Spolier Warning, évidemment...


     On Tuesday I caught the series finale of How I Met Your Mother. Although it has had an overwhelmingly negative response, it, in my opinion, was fantastic.  To be fair, because of the shows unique nature, Mother fans put an unusual amount of stock in the shows conclusion, maybe not equaled since Lost. It would have been impossible, as J'abrams found out, to please everyone.
     Why did I love the conclusion? Maybe I've lowered my standards since deciding to generally focus on the positive, but there's more to it. To be transparent, I might not be the best judge of the shows denoument, as I wasn't a die-hard Mother fan (Motherboy?). I only casually watched  seasons 5 through 8. On the other hand, I may be better qualified to give an objective opinion, because the finale was written before the writers expected it to go on so long. The success of the show led to its extension by several seasons and the poignant conclusion became more and more removed from its intended proximity to relevant events. The effect was that we were given too much time to make up our minds about things. If, like some of my friends, in seasons 5 through 8 Robin's changing character led you to dislike her, or if you were convinced, by the constant reaffirmations of the fact, that Ted and Robin could never be together, you probably didn't like the finale. My limited exposure to the superfluous seasons meant that I didn't give up on Robin. Maybe I'm just a sucker for a Canadian girl.

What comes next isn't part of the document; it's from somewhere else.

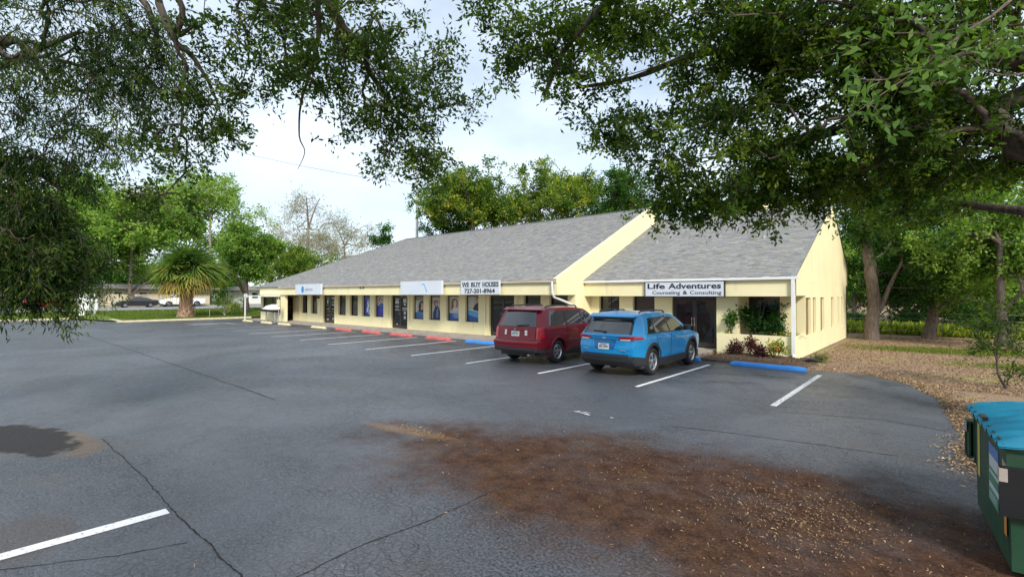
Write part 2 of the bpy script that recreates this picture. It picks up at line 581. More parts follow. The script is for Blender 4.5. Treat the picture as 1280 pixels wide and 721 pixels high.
class MB:
    """collects faces and links them as ONE mesh object"""

    def __init__(self):
        self.v, self.f, self.m, self.c = [], [], [], []

    def face(self, pts, mi=0, col=None):
        k = len(self.v)
        self.v += [tuple(p) for p in pts]
        self.f.append(tuple(range(k, k + len(pts))))
        self.m.append(mi)
        self.c.append(col)

    def box(self, x0, x1, y0, y1, z0, z1, mi=0, T=None):
        c = [(x0, y0, z0), (x1, y0, z0), (x1, y1, z0), (x0, y1, z0), (x0, y0, z1), (x1, y0, z1), (x1, y1, z1), (x0, y1, z1)]
        if T is not None:
            c = [tuple(T @ Vector(p)) for p in c]
        k = len(self.v)
        self.v += c
        for q in ((3, 2, 1, 0), (4, 5, 6, 7), (0, 1, 5, 4), (1, 2, 6, 5), (2, 3, 7, 6), (3, 0, 4, 7)):
            self.f.append(tuple(k + i for i in q))
            self.m.append(mi)
            self.c.append(None)

    def bevel_box(self, x0, x1, y0, y1, z0, z1, b, mi=0, T=None):
        """a box with chamfered vertical edges and top"""
        def ring(e, z):
            return [(x0 + e, y0 + e + b, z), (x0 + e + b, y0 + e, z), (x1 - e - b, y0 + e, z), (x1 - e, y0 + e + b, z),
                    (x1 - e, y1 - e - b, z), (x1 - e - b, y1 - e, z), (x0 + e + b, y1 - e, z), (x0 + e, y1 - e - b, z)]
        rings = [ring(0, z0), ring(0, z1 - b), ring(b * .8, z1)]
        if T is not None:
            rings = [[tuple(T @ Vector(p)) for p in r] for r in rings]
        self.loft(rings, True, mi)
        self.face(rings[-1], mi)
        self.face(rings[0][::-1], mi)

    def loft(self, rings, closed=True, mi=0):
        k = len(self.v)
        n = len(rings[0])
        for r in rings:
            self.v += [tuple(p) for p in r]
        for i in range(len(rings) - 1):
            for j in range(n if closed else n - 1):
                a, b = k + i * n + j, k + i * n + (j + 1) % n
                self.f.append((a, b, b + n, a + n))
                self.m.append(mi)
                self.c.append(None)

    def tube(self, pts, rad, n=6, mi=0, cap=True):
        pts = [Vector(p) for p in pts]
        if not hasattr(rad, '__len__'):
            rad = [rad] * len(pts)
        rings = []
        ref = None
        for i, p in enumerate(pts):
            d = (pts[min(i + 1, len(pts) - 1)] - pts[max(i - 1, 0)]).normalized()
            if ref is None:
                ref = Vector((0, 0, 1)) if abs(d.z) < .9 else Vector((1, 0, 0))
            a = d.cross(ref).normalized()
            b = d.cross(a).normalized()
            ref = -b if False else ref
            rings.append([p + (a * math.cos(t) + b * math.sin(t)) * rad[i] for t in [2 * math.pi * j / n for j in range(n)]])
        self.loft(rings, True, mi)
        if cap:
            self.face(rings[0], mi)
            self.face(rings[-1][::-1], mi)

    def lathe(self, prof, n=24, axis='x', c=(0, 0, 0), mi=0):
        """prof: (offset along axis, radius)"""
        rings = []
        for a, r in prof:
            ring = []
            for j in range(n):
                t = 2 * math.pi * j / n
                p = {'x': (a, r * math.cos(t), r * math.sin(t)), 'y': (r * math.cos(t), a, r * math.sin(t)), 'z': (r * math.cos(t), r * math.sin(t), a)}[axis]
                ring.append((p[0] + c[0], p[1] + c[1], p[2] + c[2]))
            rings.append(ring)
        self.loft(rings, True, mi)

    def grid(self, P, mi=0):
        """P: rows of points"""
        k = len(self.v)
        n = len(P[0])
        for r in P:
            self.v += [tuple(p) for p in r]
        for i in range(len(P) - 1):
            for j in range(n - 1):
                a = k + i * n + j
                self.f.append((a, a + 1, a + n + 1, a + n))
                self.m.append(mi)
                self.c.append(None)

    def mesh(self, me, T):
        k = len(self.v)
        self.v += [tuple(T @ v.co) for v in me.vertices]
        for p in me.polygons:
            self.f.append(tuple(k + i for i in p.vertices))
            self.m.append(0)
            self.c.append(None)

    def build(self, name, mats, parent=None, org=(0, 0, 0), smooth=None, kind=None, label=None, fix=False, loc=None):
        me = bpy.data.meshes.new(name)
        v = [(p[0] - org[0], p[1] - org[1], p[2] - org[2]) for p in self.v]
        me.from_pydata(v, [], self.f)
        if not isinstance(mats, (list, tuple)):
            mats = [mats]
        for mm in mats:
            me.materials.append(mm)
        if len(mats) > 1:
            me.polygons.foreach_set('material_index', self.m)
        if any(c is not None for c in self.c):
            a = me.attributes.new('col', 'FLOAT_COLOR', 'FACE')
            a.data.foreach_set('color', [x for c in self.c for x in (rgba(c) if c else (.5, .5, .5, 1))])
        if fix:
            b = bmesh.new()
            b.from_mesh(me)
            bmesh.ops.remove_doubles(b, verts=b.verts, dist=.0004)
            bmesh.ops.recalc_face_normals(b, faces=b.faces)
            b.to_mesh(me)
            b.free()
        if smooth:
            me.polygons.foreach_set('use_smooth', [True] * len(me.polygons))
            me.set_sharp_from_angle(angle=math.radians(smooth))
        me.update()
        o = link(name, me, parent)
        if loc:
            o.location = loc
        if kind:
            o['kind'] = kind
        if label:
            o['label'] = label
        return o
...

    The things I loved about Mother generally, and how the finale delivered on them:

     The unreliable narrator. In my opinion, the greatest thing about Mother was always the use of storytelling and unreliable narrators. What the audience knows and doesn't know was always used to great effect. In the episode "Ted Mosby: Architect," for example, Robin (then dating Ted) and Lily search around town for Ted, meeting people who say he had just left with some woman. The ubiquitous flashbacks illustrate their accounts of shallow Ted's cheating escapades. Ultimately, it turns out that "Ted" of the flashbacks was actually Barney who, in the latest of his 'plays' had gone around introducing himself as "Ted Mosby: Architect." The series finale applies this device to whole series. Old Ted, it turns out, was talking about someone else the entire time. The very name of the show is put into question along with the point of the narration. It was only logical for the writers' penchant for ironic reinterpretations of events to be taken to an all encompassing level in the finale.
     Realism. More than many sit-coms, Mother had a way of capturing real emotions and exploring themes that are often overlooked by the medium. The longue durée of the show, taking place over 25 years, allowed it present multiple perspectives on events by the same characters at different stages in his life. As shown with Barney and Robin's divorce, the Mother writers weren't afraid to get overly real. Tracy's death and Ted's ultimate decision to pursue Robin was another daring and, in my opinion, beautiful instance of the show's breaking the sit-com mould in the name of realism. Now, this is controversial. Some people see the final scene as a cop out. Fans dreaded a Ross and Rachel ending, but I didn't see it that way. I don't think they killed off the mother so they could have a fairy tale ending—a hastily devised 'will they' to the seemingly absolute 'won't they.' It wasn't a trifle. It was a nuanced and realistic portrayal of the complexity of Love.
     They didn't 'kill off' the mother and her death didn't cheapen the ending. To say her death cheapened the story is to say there is no value in loving someone if you can't grow old with them. Ted and Tracy had a timeless love story, and her death was just a part of it. Their story was central to the show, clearly, and Ted's development and the maturing of his views of love was fulfilled in their relationship. But, as Penny Mosby cleverly pointed out, that's not entirely what old Ted's story was about. We were asked from the first episode to suspend our disbelief about a man telling such a rambling, complicated and seemingly irrelevant story about how he met the kids' mother, and we suspended it too much. When the nature of the story was explained we didn't accept it. We preferred to live in our infinitely suspended disbelief.
    Neither is Ted's love for Tracy cheapened by his decision to pursue Robin. His kids are into their teens, his wife has been gone for six years, he is a man who knows how to love profoundly and his old flame, with whom he has always had a strong bond of affection, is alone. Why wouldn't two lonely people with such a connection decide to be together? Why can't we accept that Ted would keep on loving, to follow his own advice to Robin, that, “Love doesn’t make sense. You can’t logic your way into or out of it. Love is totally nonsensical, but we have to keep doing it or else we’re lost and love is dead and humanity is just packing it in. Because love is the best thing we do.” Well said, Ted.
    If nothing else, we're still talking about it. The writers should be commended for that. They succeeded in giving us something to think about. You can't deny that the ending was memorable, whether or not you found it satisfying. They told us that love doesn't fit into the moulds of a traditional three act structure, and that when you find love you have to pour everything you have into it because you never know how long it will last.